#### [SHORT EXERCISE]
Omit all pictures. Copy the rest of the material exactly.

#### [GIVEN RECORDS]
──────────
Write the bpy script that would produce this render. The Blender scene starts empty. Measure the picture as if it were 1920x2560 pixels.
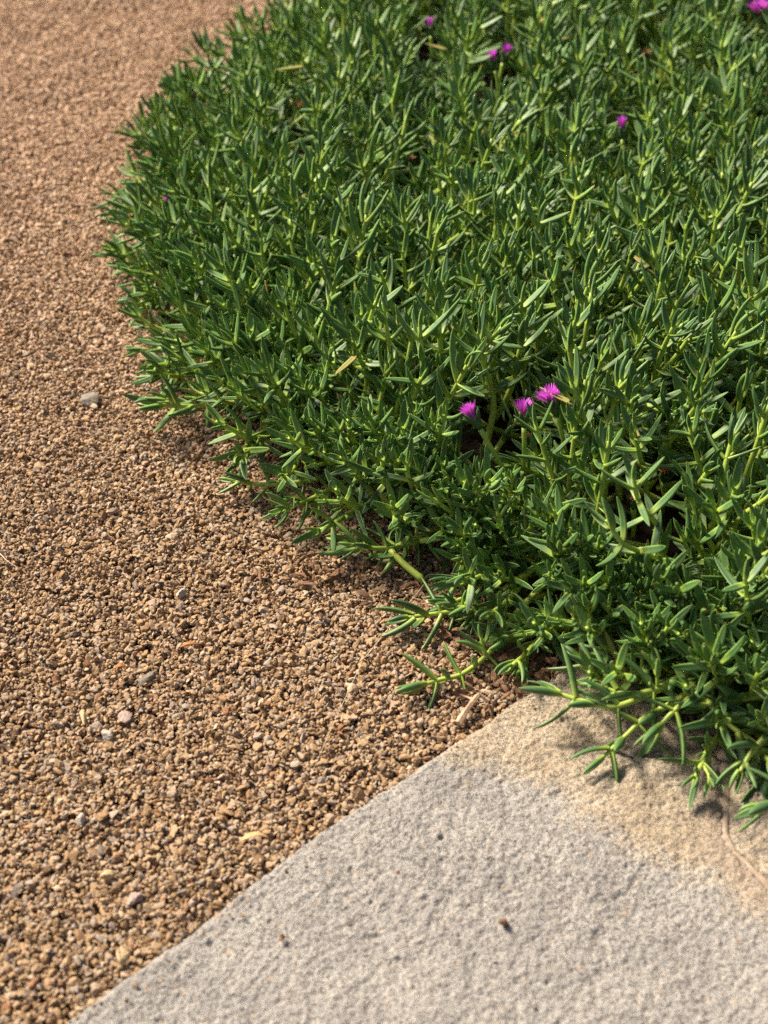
import bpy, math, random
import numpy as np
from mathutils import Vector, Matrix

R = math.radians
random.seed(11)
rng = np.random.default_rng(11)
scene = bpy.context.scene
COL = scene.collection

# ------------------------------------------------------------------ camera
CAM_H, PITCH, LENS = 0.95, 40.0, 50.0
cam = bpy.data.cameras.new("camera")
cam.lens = LENS
cam.sensor_fit = 'VERTICAL'
cam.sensor_height = 36.0
cam.sensor_width = 27.0
cam.clip_start, cam.clip_end = 0.02, 500
cam_o = bpy.data.objects.new("camera", cam)
COL.objects.link(cam_o)
cam_o.location = (0, 0, CAM_H)
cam_o.rotation_euler = (R(90 - PITCH), 0, 0)
cam.dof.use_dof = True
cam.dof.focus_distance = 1.40
cam.dof.aperture_fstop = 5.0
cam.dof.aperture_blades = 9
scene.camera = cam_o

# ------------------------------------------------------------------ light
SUN_EL, SUN_AZ = 45.0, -54.0            # azimuth from +Y towards +X
to_sun = Vector((math.sin(R(SUN_AZ)) * math.cos(R(SUN_EL)), math.cos(R(SUN_AZ)) * math.cos(R(SUN_EL)), math.sin(R(SUN_EL))))
world = bpy.data.worlds.new("World")
scene.world = world
world.use_nodes = True
wn = world.node_tree
sky = wn.nodes.new("ShaderNodeTexSky")
sky.sky_type = 'NISHITA'
sky.sun_disc = False
sky.sun_elevation = R(SUN_EL)
sky.sun_rotation = R(SUN_AZ)
sky.dust_density = 5.0
sky.air_density = 0.8
sky.ozone_density = 0.5
wn.links.new(sky.outputs[0], wn.nodes["Background"].inputs[0])
wn.nodes["Background"].inputs[1].default_value = 0.062
sl = bpy.data.lights.new("sun", 'SUN')
sl.energy = 5.0
sl.angle = R(15)
sl.color = (1.0, 0.88, 0.72)
sun = bpy.data.objects.new("sun", sl)
COL.objects.link(sun)
sun.location = to_sun * 20
sun.rotation_euler = to_sun.to_track_quat('Z', 'Y').to_euler()

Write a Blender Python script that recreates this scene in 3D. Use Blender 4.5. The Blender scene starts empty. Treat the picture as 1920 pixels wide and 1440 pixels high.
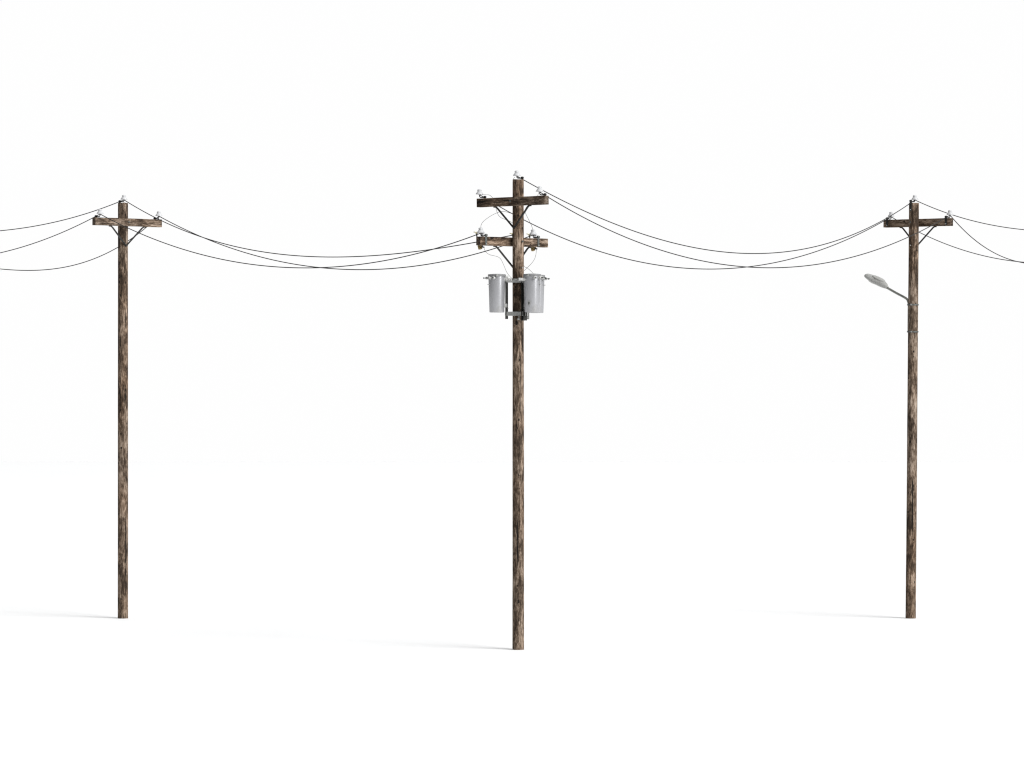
import bpy, bmesh, math, random
from mathutils import Vector, Matrix, noise
from math import sin, cos, pi, radians

scene = bpy.context.scene
COL = scene.collection

# ------------------------------------------------------------------ camera
CAM_H = 6.87            # metres; horizon falls at row 713 of 1440
CAM_D = 94.694          # metres from the camera to the middle pole
FPX = 6960.0            # focal length in pixels of the 1920 wide photograph
cam_d = bpy.data.cameras.new("camera")
cam_d.sensor_width = 36.0
cam_d.lens = FPX / 1920 * 36.0
cam_d.shift_y = -7.0 / 1920
cam_d.clip_start = 1.0
cam_d.clip_end = 2000.0
cam = bpy.data.objects.new("camera", cam_d)
cam.location = (0, -CAM_D, CAM_H)
cam.rotation_euler = (radians(90), 0, 0)
COL.objects.link(cam)
scene.camera = cam

# ------------------------------------------------------------------ world: a dim room, bright overhead, lit white wall at the far side
WORLD_TOP = 0.72
world = bpy.data.worlds.new("World")
scene.world = world
world.use_nodes = True
wn, wl = world.node_tree.nodes, world.node_tree.links
wn.clear()
w_out = wn.new("ShaderNodeOutputWorld")
w_bg = wn.new("ShaderNodeBackground")
w_tc = wn.new("ShaderNodeTexCoord")
w_sp = wn.new("ShaderNodeSeparateXYZ")
def w_range(sock, a, b, lo, hi):
    n = wn.new("ShaderNodeMapRange")
    n.interpolation_type = 'SMOOTHSTEP'
    for k, v in (("From Min", a), ("From Max", b), ("To Min", lo), ("To Max", hi)):
        n.inputs[k].default_value = v
    wl.new(sock, n.inputs["Value"])
    return n.outputs[0]


wl.new(w_tc.outputs["Generated"], w_sp.inputs[0])
w_top = w_range(w_sp.outputs["Z"], 0.25, 0.90, 0.05, WORLD_TOP)      # bright overhead, dim walls
w_far = w_range(w_sp.outputs["Y"], 0.78, 0.90, 0.0, 0.995)             # the lit white wall behind the poles
w_max = wn.new("ShaderNodeMath")
w_max.operation = 'MAXIMUM'
wl.new(w_top, w_max.inputs[0])
wl.new(w_far, w_max.inputs[1])
w_bg.inputs["Color"].default_value = (1.0, 1.0, 1.0, 1)
wl.new(w_max.outputs[0], w_bg.inputs["Strength"])
wl.new(w_bg.outputs[0], w_out.inputs[0])

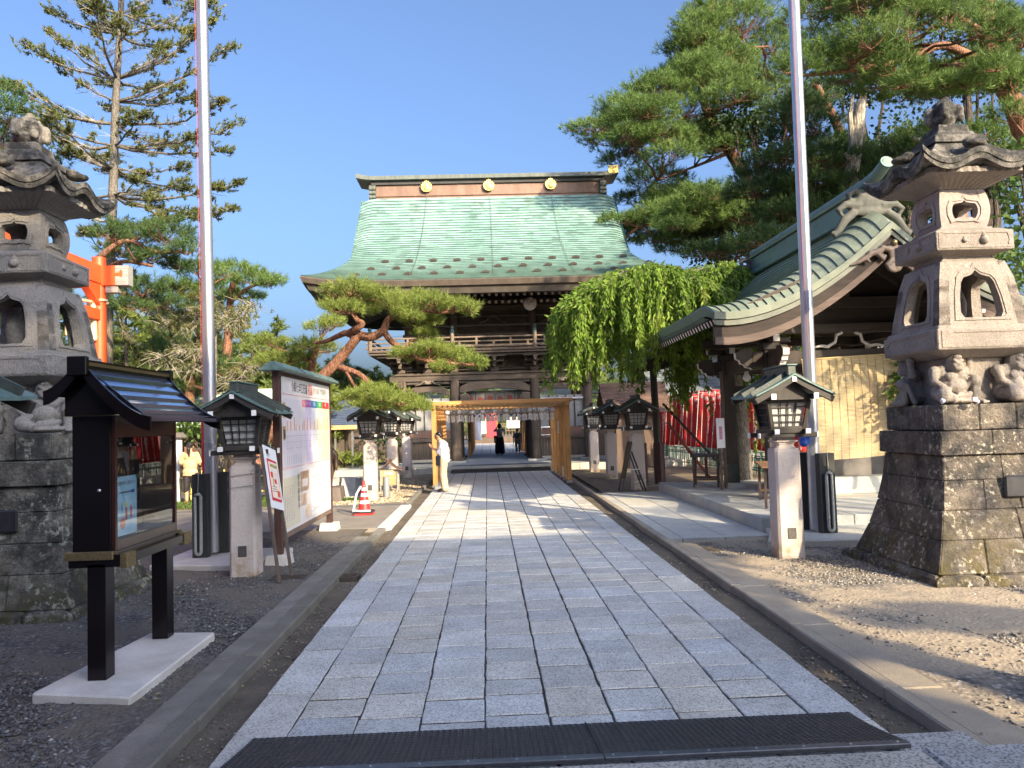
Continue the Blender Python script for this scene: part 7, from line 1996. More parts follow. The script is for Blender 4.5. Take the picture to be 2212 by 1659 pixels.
mb = MB(); mb.box(ox-.20, ox-.06, oy-.20, oy-.14, .72, 1.0); part(mb, 'bag', M_flat('bag_navy', (.02, .022, .035), .6), t, bevel=.015)
mb = MB(); mb.tube([V3(-.13, -.18, 1.0), V3(-.06, -.2, 1.2), V3(-.0, -.12, 1.42)], .012, 6); part(mb, 'bag_strap', M_flat('bag_navy2', (.02, .022, .035), .6), t)

# woman in orange, seen from behind
t = thing('person', 'woman with black ponytail in loose orange shirt and black leggings seen from behind', 'person', (-7.85, 20.6, 0))
ox, oy = -7.85, 20.6
mb = MB()
for s in (-1, 1): limb(mb, [V3(s*.085, 0, .82), V3(s*.10, -.01, .43), V3(s*.12+.02, .02, .07)], [.085, .058, .042])
mb.ell(V3(0, 0, .88), (.16, .11, .13)); mb.ell(V3(0, 0, 1.08), (.14, .1, .2)); mb.ell(V3(0, 0, 1.24), (.16, .1, .12)); limb(mb, [V3(0, .01, 1.32), V3(0, .03, 1.41)], [.05, .045]); head(mb, V3(-.01, .04, 1.49), (-.1, 1, -.12), .95)
for s in (-1, 1): limb(mb, [V3(s*.18, 0, 1.28), V3(s*.24, .03, 1.02), V3(s*.20, .19, .90)], [.05, .04, .03]); hand(mb, V3(s*.195, .2, .895), (0, .9, -.3), (-s, 0, 0))
sculpt(mb, 'body', SKIN, t, .011, 1)
mb = MB(); mb.ell(V3(0, 0, .82), (.205, .15, .13)); mb.ell(V3(0, 0, 1.0), (.19, .14, .2)); mb.ell(V3(0, 0, 1.22), (.18, .125, .13)); mb.ell(V3(0, 0, .74), (.21, .155, .05))
for s in (-1, 1): limb(mb, [V3(s*.17, 0, 1.27), V3(s*.225, .01, 1.08)], [.075, .078])
sculpt(mb, 'shirt', shirt_mat('shirt_orange', (.66, .38, .18), (.74, .46, .24)), t, .016, 1)
mb = MB(); 
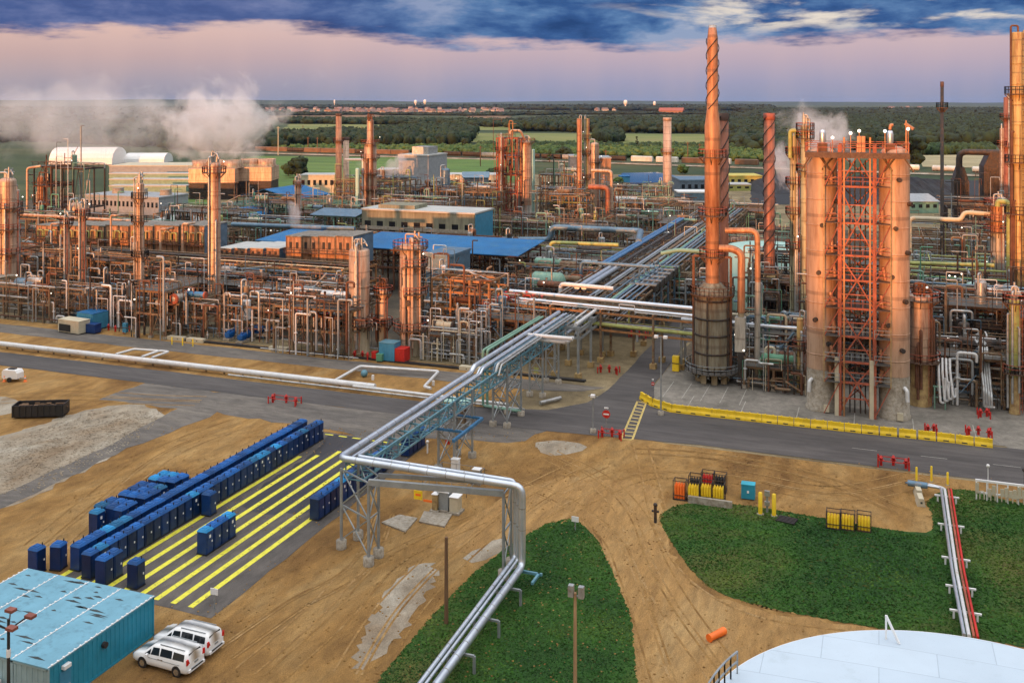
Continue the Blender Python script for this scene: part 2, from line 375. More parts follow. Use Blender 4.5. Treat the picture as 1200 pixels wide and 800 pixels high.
──────────
#### [RESPONSE]
Write the bpy script that would produce this render. The Blender scene starts empty. Measure the picture as if it were 1920x2560 pixels.
import bpy, math, random
import numpy as np
from mathutils import Vector, Matrix

R = math.radians
random.seed(11)
rng = np.random.default_rng(11)
scene = bpy.context.scene
COL = scene.collection

# ------------------------------------------------------------------ camera
CAM_H, PITCH, LENS = 0.95, 40.0, 50.0
cam = bpy.data.cameras.new("camera")
cam.lens = LENS
cam.sensor_fit = 'VERTICAL'
cam.sensor_height = 36.0
cam.sensor_width = 27.0
cam.clip_start, cam.clip_end = 0.02, 500
cam_o = bpy.data.objects.new("camera", cam)
COL.objects.link(cam_o)
cam_o.location = (0, 0, CAM_H)
cam_o.rotation_euler = (R(90 - PITCH), 0, 0)
cam.dof.use_dof = True
cam.dof.focus_distance = 1.40
cam.dof.aperture_fstop = 5.0
cam.dof.aperture_blades = 9
scene.camera = cam_o

# ------------------------------------------------------------------ light
SUN_EL, SUN_AZ = 45.0, -54.0            # azimuth from +Y towards +X
to_sun = Vector((math.sin(R(SUN_AZ)) * math.cos(R(SUN_EL)), math.cos(R(SUN_AZ)) * math.cos(R(SUN_EL)), math.sin(R(SUN_EL))))
world = bpy.data.worlds.new("World")
scene.world = world
world.use_nodes = True
wn = world.node_tree
sky = wn.nodes.new("ShaderNodeTexSky")
sky.sky_type = 'NISHITA'
sky.sun_disc = False
sky.sun_elevation = R(SUN_EL)
sky.sun_rotation = R(SUN_AZ)
sky.dust_density = 5.0
sky.air_density = 0.8
sky.ozone_density = 0.5
wn.links.new(sky.outputs[0], wn.nodes["Background"].inputs[0])
wn.nodes["Background"].inputs[1].default_value = 0.062
sl = bpy.data.lights.new("sun", 'SUN')
sl.energy = 5.0
sl.angle = R(15)
sl.color = (1.0, 0.88, 0.72)
sun = bpy.data.objects.new("sun", sl)
COL.objects.link(sun)
sun.location = to_sun * 20
sun.rotation_euler = to_sun.to_track_quat('Z', 'Y').to_euler()

Write a Blender Python script that recreates this scene in 3D. Use Blender 4.5. The Blender scene starts empty. Treat the picture as 1920 pixels wide and 1440 pixels high.
import bpy, bmesh, math, random
from mathutils import Vector, Matrix, noise
from math import sin, cos, pi, radians

scene = bpy.context.scene
COL = scene.collection

# ------------------------------------------------------------------ camera
CAM_H = 6.87            # metres; horizon falls at row 713 of 1440
CAM_D = 94.694          # metres from the camera to the middle pole
FPX = 6960.0            # focal length in pixels of the 1920 wide photograph
cam_d = bpy.data.cameras.new("camera")
cam_d.sensor_width = 36.0
cam_d.lens = FPX / 1920 * 36.0
cam_d.shift_y = -7.0 / 1920
cam_d.clip_start = 1.0
cam_d.clip_end = 2000.0
cam = bpy.data.objects.new("camera", cam_d)
cam.location = (0, -CAM_D, CAM_H)
cam.rotation_euler = (radians(90), 0, 0)
COL.objects.link(cam)
scene.camera = cam

# ------------------------------------------------------------------ world: a dim room, bright overhead, lit white wall at the far side
WORLD_TOP = 0.72
world = bpy.data.worlds.new("World")
scene.world = world
world.use_nodes = True
wn, wl = world.node_tree.nodes, world.node_tree.links
wn.clear()
w_out = wn.new("ShaderNodeOutputWorld")
w_bg = wn.new("ShaderNodeBackground")
w_tc = wn.new("ShaderNodeTexCoord")
w_sp = wn.new("ShaderNodeSeparateXYZ")
def w_range(sock, a, b, lo, hi):
    n = wn.new("ShaderNodeMapRange")
    n.interpolation_type = 'SMOOTHSTEP'
    for k, v in (("From Min", a), ("From Max", b), ("To Min", lo), ("To Max", hi)):
        n.inputs[k].default_value = v
    wl.new(sock, n.inputs["Value"])
    return n.outputs[0]


wl.new(w_tc.outputs["Generated"], w_sp.inputs[0])
w_top = w_range(w_sp.outputs["Z"], 0.25, 0.90, 0.05, WORLD_TOP)      # bright overhead, dim walls
w_far = w_range(w_sp.outputs["Y"], 0.78, 0.90, 0.0, 0.995)             # the lit white wall behind the poles
w_max = wn.new("ShaderNodeMath")
w_max.operation = 'MAXIMUM'
wl.new(w_top, w_max.inputs[0])
wl.new(w_far, w_max.inputs[1])
w_bg.inputs["Color"].default_value = (1.0, 1.0, 1.0, 1)
wl.new(w_max.outputs[0], w_bg.inputs["Strength"])
wl.new(w_bg.outputs[0], w_out.inputs[0])

Continue the Blender Python script for this scene: part 7, from line 1996. More parts follow. The script is for Blender 4.5. Take the picture to be 2212 by 1659 pixels.
mb = MB(); mb.box(ox-.20, ox-.06, oy-.20, oy-.14, .72, 1.0); part(mb, 'bag', M_flat('bag_navy', (.02, .022, .035), .6), t, bevel=.015)
mb = MB(); mb.tube([V3(-.13, -.18, 1.0), V3(-.06, -.2, 1.2), V3(-.0, -.12, 1.42)], .012, 6); part(mb, 'bag_strap', M_flat('bag_navy2', (.02, .022, .035), .6), t)

# woman in orange, seen from behind
t = thing('person', 'woman with black ponytail in loose orange shirt and black leggings seen from behind', 'person', (-7.85, 20.6, 0))
ox, oy = -7.85, 20.6
mb = MB()
for s in (-1, 1): limb(mb, [V3(s*.085, 0, .82), V3(s*.10, -.01, .43), V3(s*.12+.02, .02, .07)], [.085, .058, .042])
mb.ell(V3(0, 0, .88), (.16, .11, .13)); mb.ell(V3(0, 0, 1.08), (.14, .1, .2)); mb.ell(V3(0, 0, 1.24), (.16, .1, .12)); limb(mb, [V3(0, .01, 1.32), V3(0, .03, 1.41)], [.05, .045]); head(mb, V3(-.01, .04, 1.49), (-.1, 1, -.12), .95)
for s in (-1, 1): limb(mb, [V3(s*.18, 0, 1.28), V3(s*.24, .03, 1.02), V3(s*.20, .19, .90)], [.05, .04, .03]); hand(mb, V3(s*.195, .2, .895), (0, .9, -.3), (-s, 0, 0))
sculpt(mb, 'body', SKIN, t, .011, 1)
mb = MB(); mb.ell(V3(0, 0, .82), (.205, .15, .13)); mb.ell(V3(0, 0, 1.0), (.19, .14, .2)); mb.ell(V3(0, 0, 1.22), (.18, .125, .13)); mb.ell(V3(0, 0, .74), (.21, .155, .05))
for s in (-1, 1): limb(mb, [V3(s*.17, 0, 1.27), V3(s*.225, .01, 1.08)], [.075, .078])
sculpt(mb, 'shirt', shirt_mat('shirt_orange', (.66, .38, .18), (.74, .46, .24)), t, .016, 1)
mb = MB(); 
Continue the Blender Python script for this scene: part 2, from line 375. More parts follow. Use Blender 4.5. Treat the picture as 1200 pixels wide and 800 pixels high.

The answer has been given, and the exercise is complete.